Today, New York City honors the trailblazer with her own street in Harlem just in time for the 2022 US Open Tennis Championships. This momentous occasion took place during a ceremony last week Thursday on what would have been Gibson’s 95th birthday, NBC News reported. The intersection of West 143rd Street and Malcolm X Boulevard, where Gibson called her home, can now be called Althea Gibson Way.

The street renaming is just another ambitious effort to preserve Gibson’s legacy. With that said, the city of New York is planning to build a statue of her in her Harlem neighborhood. The forthcoming project will be an addition to other statues of Gibson spread throughout New York and New Jersey, including at the USTA Billie Jean National Tennis Center in Queens and the Althea Gibson Tennis Courts in Newark, New Jersey.

Source: Library of Congress Prints and Photographs Division. New York World-Telegram and the Sun Newspaper Photograph Collection/ Photo by New York World-Telegram and the Sun staff photographer: Palumbo, Fred (Wikimedia Creative Commons)

“It is imperative that we keep her name alive,” said Katrina Adams, former president and CEO of the U.S. Tennis Association, during Thursday’s ceremony, per the outlet. “It’s the next generation that needs to know that before Coco, Venus, Serena, Chanda, me, Lori, Zina, and Leslie, was Althea. Why? Because Althea came first.”

Born in 1927, Gibson and her family relocated from South Carolina to Harlem when she was young, per HistoryThough her life fell on hardships, tennis ignited an early champion within her. Gibson was introduced to the Harlem River Tennis Courts in 1941 after winning several tournaments hosted by the local recreation department. Later, she won a local tournament sponsored by the American Tennis Association just a year after picking up a racket. Gibson was crowned with many ATA titles between 1944 and 1956.

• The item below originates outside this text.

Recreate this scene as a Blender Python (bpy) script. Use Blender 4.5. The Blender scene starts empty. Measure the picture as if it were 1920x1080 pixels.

After Gibson’s Grand Slam tournament win in 1956, she was the first Black tennis player to win Wimbledon and the U.S. Open in 1957. Gibson was inducted into the 1971 class of the International Tennis Hall of Fame.

Althea Gibson, Wimbledon women’s champion, on the cover of El Gráfico for August 29, 1958. Edition 2033. (Wikimedia Creative Commons)

Gibson passed away in 2003 at 76 from respiratory failure.

“I always wanted to be somebody,” Gibson once said. “If I made it, it’s half because I was game enough to take a lot of punishment along the way and half because there were a lot of people who cared enough to help me.”